--- DATA EXCERPT ---

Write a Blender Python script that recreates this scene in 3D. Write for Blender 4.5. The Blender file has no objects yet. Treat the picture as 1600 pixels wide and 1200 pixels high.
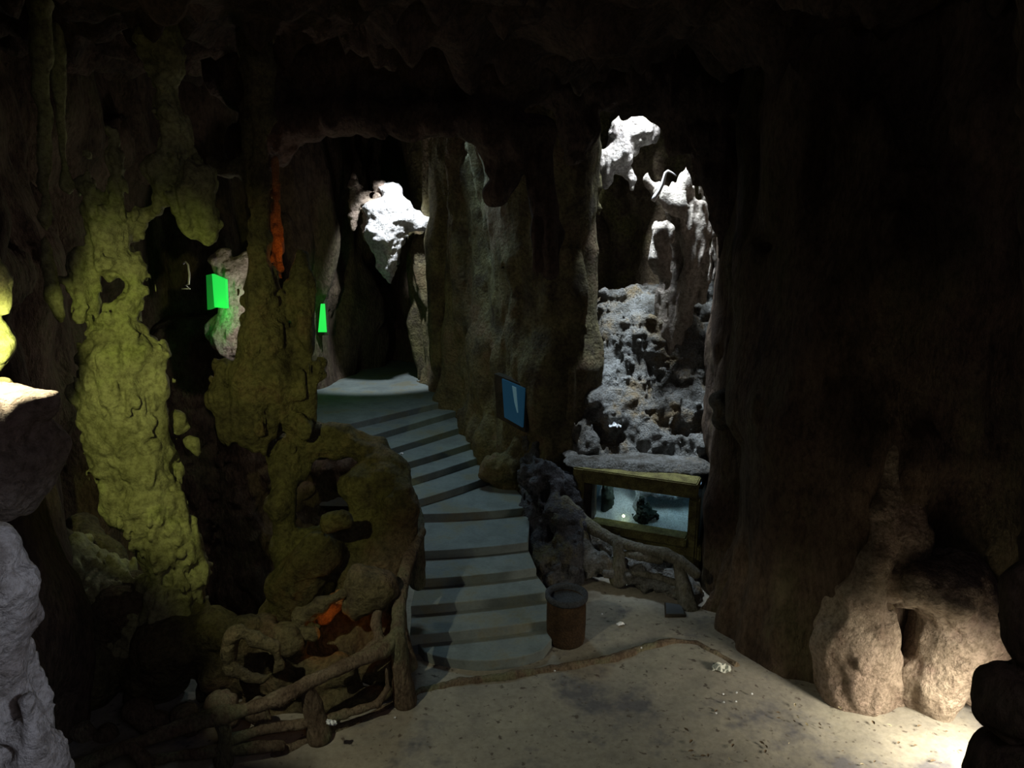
import bpy, math, random
import numpy as np
from mathutils import Vector, Matrix
random.seed(4)
SC = bpy.context.scene
COL = SC.collection

# ------------------------------------------------------------------ camera
PITCH = math.radians(13.0); FOC = 1150.0; CAMZ = 5.0
cam_data = bpy.data.cameras.new('camera')
cam = bpy.data.objects.new('camera', cam_data); COL.objects.link(cam)
cam.location = (0, 0, CAMZ)
cam.rotation_euler = (math.pi/2 - PITCH, 0, 0)
cam_data.sensor_width = 36.0
cam_data.lens = 36.0*FOC/1600.0
cam_data.clip_end = 200
SC.camera = cam
CP, SP = math.cos(PITCH), math.sin(PITCH)

def ray(px, py):
    u = (px-800)/FOC; v = (py-600)/FOC
    return Vector((u, CP - v*SP, -(SP + v*CP)))
def P(px, py, Y):
    "point on the sight line through a photo pixel, at distance Y along the ground"
    d = ray(px, py); return Vector((0, 0, CAMZ)) + d*(Y/d.y)
def G(px, py, z=0.0):
    "point on the sight line at height z"
    d = ray(px, py); return Vector((0, 0, CAMZ)) + d*((z-CAMZ)/d.z)
def RP(px, py, Y, r):
    d = ray(px, py); return r*(Y/d.y)/FOC

# ------------------------------------------------------------------ world, exposure
vs = SC.view_settings
vs.view_transform = 'Standard'; vs.look = 'None'; vs.gamma = 1.0; vs.exposure = 0.0
vs.use_curve_mapping = False
W = bpy.data.worlds.new('world'); SC.world = W; W.use_nodes = True
bg = W.node_tree.nodes['Background']
bg.inputs[0].default_value = (1.0, 0.62, 0.42, 1); bg.inputs[1].default_value = 0.005

# ------------------------------------------------------------------ lights
def light(name, kind, loc, aim, power, color, size=0.3, size_y=None, spot=60, blend=.4):
    d = bpy.data.lights.new(name, kind); o = bpy.data.objects.new(name, d); COL.objects.link(o)
    o.location = loc; d.energy = power; d.color = color
    if aim is not None:
        o.rotation_euler = (Vector(aim)-Vector(loc)).to_track_quat('-Z', 'Y').to_euler()
    if kind == 'AREA':
        d.size = size
        if size_y: d.shape = 'RECTANGLE'; d.size_y = size_y
    else:
        d.shadow_soft_size = size
    if kind == 'SPOT':
        d.spot_size = math.radians(spot); d.spot_blend = blend
    return o
LAMP = Vector((-2.78, 3.75, 4.42))
# yellow-green floodlight standing on the ledge, just out of frame
light('ledge_floodlight', 'SPOT', LAMP, P(275, 640, 7.3), 225, (0.80, 0.86, 0.30), .03, spot=72, blend=.85)
light('ledge_floodlight_spill', 'POINT', LAMP+Vector((0.02, -.1, .12)), None, 5, (1.0, 0.95, 0.55), .04)
light('ledge_top_fill', 'SPOT', LAMP+Vector((-.02, -.05, .25)), (-2.5, 3.85, 4.09), 240, (1.0, 0.96, 0.70), .04, spot=75, blend=.3)  # added spot that brightens the ledge top
# daylight falling down the chimney in the ceiling
H2 = P(990, 205, 12.2)
c_ = light('chimney_daylight', 'AREA', H2+Vector((0, -.75, 2.1)), P(1045, 560, 11.6), 74, (0.76, 0.88, 1.0), .6)
c_.data.spread = math.radians(44)
light('chimney_mouth_daylight', 'SPOT', H2+Vector((.25, -.5, 1.3)), P(972, 235, 12.6), 620, (0.95, 0.97, 1.0), .1, spot=52, blend=.8)
# daylight over the landing and the steps
H1 = P(625, 300, 14.6)
light('skylight_daylight', 'SPOT', H1+Vector((.12, -.75, .95)), P(612, 350, 14.8), 850, (0.84, 0.92, 1.0), .08, spot=52, blend=.4)
s_ = light('stair_daylight', 'AREA', (-1.1, 12.4, 6.2), (-0.6, 9.8, 0.6), 27, (0.58, 0.85, 1.0), 1.2)
s_.data.spread = math.radians(105)
# the cave entrance to the right, warm daylight low over the floor
e_ = light('entrance_daylight', 'AREA', (4.75, 5.2, 1.0), (4.0, 6.25, -0.35), 62, (1.0, 0.91, 0.74), .7, .9)
e_.data.spread = math.radians(102)
# daylight from the gallery entrance behind the camera
light('gallery_daylight', 'SPOT', (1.2, 0.2, 5.2), P(10, 1060, 2.6), 250, (0.62, 0.74, 1.0), .12, spot=26, blend=.9)
light('gallery_skylight', 'AREA', (1.4, -1.0, 6.4), (-3.2, 5.6, .3), 28, (0.85, 0.80, 1.0), 1.5)
# white lamp of the display niche
light('niche_lamp', 'POINT', P(404, 500, 9.9), None, 34, (1.0, 0.90, 0.86), .05)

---

◆ TASK DIRECTIONS ◆
Transcribe the full listing character for character. Pictures are excluded.

◆ OUTPUT OF THE TASK ◆
Write a Blender Python script that recreates this scene in 3D. Write for Blender 4.5. The Blender file has no objects yet. Treat the picture as 1600 pixels wide and 1200 pixels high.
import bpy, math, random
import numpy as np
from mathutils import Vector, Matrix
random.seed(4)
SC = bpy.context.scene
COL = SC.collection

# ------------------------------------------------------------------ camera
PITCH = math.radians(13.0); FOC = 1150.0; CAMZ = 5.0
cam_data = bpy.data.cameras.new('camera')
cam = bpy.data.objects.new('camera', cam_data); COL.objects.link(cam)
cam.location = (0, 0, CAMZ)
cam.rotation_euler = (math.pi/2 - PITCH, 0, 0)
cam_data.sensor_width = 36.0
cam_data.lens = 36.0*FOC/1600.0
cam_data.clip_end = 200
SC.camera = cam
CP, SP = math.cos(PITCH), math.sin(PITCH)

def ray(px, py):
    u = (px-800)/FOC; v = (py-600)/FOC
    return Vector((u, CP - v*SP, -(SP + v*CP)))
def P(px, py, Y):
    "point on the sight line through a photo pixel, at distance Y along the ground"
    d = ray(px, py); return Vector((0, 0, CAMZ)) + d*(Y/d.y)
def G(px, py, z=0.0):
    "point on the sight line at height z"
    d = ray(px, py); return Vector((0, 0, CAMZ)) + d*((z-CAMZ)/d.z)
def RP(px, py, Y, r):
    d = ray(px, py); return r*(Y/d.y)/FOC

# ------------------------------------------------------------------ world, exposure
vs = SC.view_settings
vs.view_transform = 'Standard'; vs.look = 'None'; vs.gamma = 1.0; vs.exposure = 0.0
vs.use_curve_mapping = False
W = bpy.data.worlds.new('world'); SC.world = W; W.use_nodes = True
bg = W.node_tree.nodes['Background']
bg.inputs[0].default_value = (1.0, 0.62, 0.42, 1); bg.inputs[1].default_value = 0.005

# ------------------------------------------------------------------ lights
def light(name, kind, loc, aim, power, color, size=0.3, size_y=None, spot=60, blend=.4):
    d = bpy.data.lights.new(name, kind); o = bpy.data.objects.new(name, d); COL.objects.link(o)
    o.location = loc; d.energy = power; d.color = color
    if aim is not None:
        o.rotation_euler = (Vector(aim)-Vector(loc)).to_track_quat('-Z', 'Y').to_euler()
    if kind == 'AREA':
        d.size = size
        if size_y: d.shape = 'RECTANGLE'; d.size_y = size_y
    else:
        d.shadow_soft_size = size
    if kind == 'SPOT':
        d.spot_size = math.radians(spot); d.spot_blend = blend
    return o
LAMP = Vector((-2.78, 3.75, 4.42))
# yellow-green floodlight standing on the ledge, just out of frame
light('ledge_floodlight', 'SPOT', LAMP, P(275, 640, 7.3), 225, (0.80, 0.86, 0.30), .03, spot=72, blend=.85)
light('ledge_floodlight_spill', 'POINT', LAMP+Vector((0.02, -.1, .12)), None, 5, (1.0, 0.95, 0.55), .04)
light('ledge_top_fill', 'SPOT', LAMP+Vector((-.02, -.05, .25)), (-2.5, 3.85, 4.09), 240, (1.0, 0.96, 0.70), .04, spot=75, blend=.3)  # added spot that brightens the ledge top
# daylight falling down the chimney in the ceiling
H2 = P(990, 205, 12.2)
c_ = light('chimney_daylight', 'AREA', H2+Vector((0, -.75, 2.1)), P(1045, 560, 11.6), 74, (0.76, 0.88, 1.0), .6)
c_.data.spread = math.radians(44)
light('chimney_mouth_daylight', 'SPOT', H2+Vector((.25, -.5, 1.3)), P(972, 235, 12.6), 620, (0.95, 0.97, 1.0), .1, spot=52, blend=.8)
# daylight over the landing and the steps
H1 = P(625, 300, 14.6)
light('skylight_daylight', 'SPOT', H1+Vector((.12, -.75, .95)), P(612, 350, 14.8), 850, (0.84, 0.92, 1.0), .08, spot=52, blend=.4)
s_ = light('stair_daylight', 'AREA', (-1.1, 12.4, 6.2), (-0.6, 9.8, 0.6), 27, (0.58, 0.85, 1.0), 1.2)
s_.data.spread = math.radians(105)
# the cave entrance to the right, warm daylight low over the floor
e_ = light('entrance_daylight', 'AREA', (4.75, 5.2, 1.0), (4.0, 6.25, -0.35), 62, (1.0, 0.91, 0.74), .7, .9)
e_.data.spread = math.radians(102)
# daylight from the gallery entrance behind the camera
light('gallery_daylight', 'SPOT', (1.2, 0.2, 5.2), P(10, 1060, 2.6), 250, (0.62, 0.74, 1.0), .12, spot=26, blend=.9)
light('gallery_skylight', 'AREA', (1.4, -1.0, 6.4), (-3.2, 5.6, .3), 28, (0.85, 0.80, 1.0), 1.5)
# white lamp of the display niche
light('niche_lamp', 'POINT', P(404, 500, 9.9), None, 34, (1.0, 0.90, 0.86), .05)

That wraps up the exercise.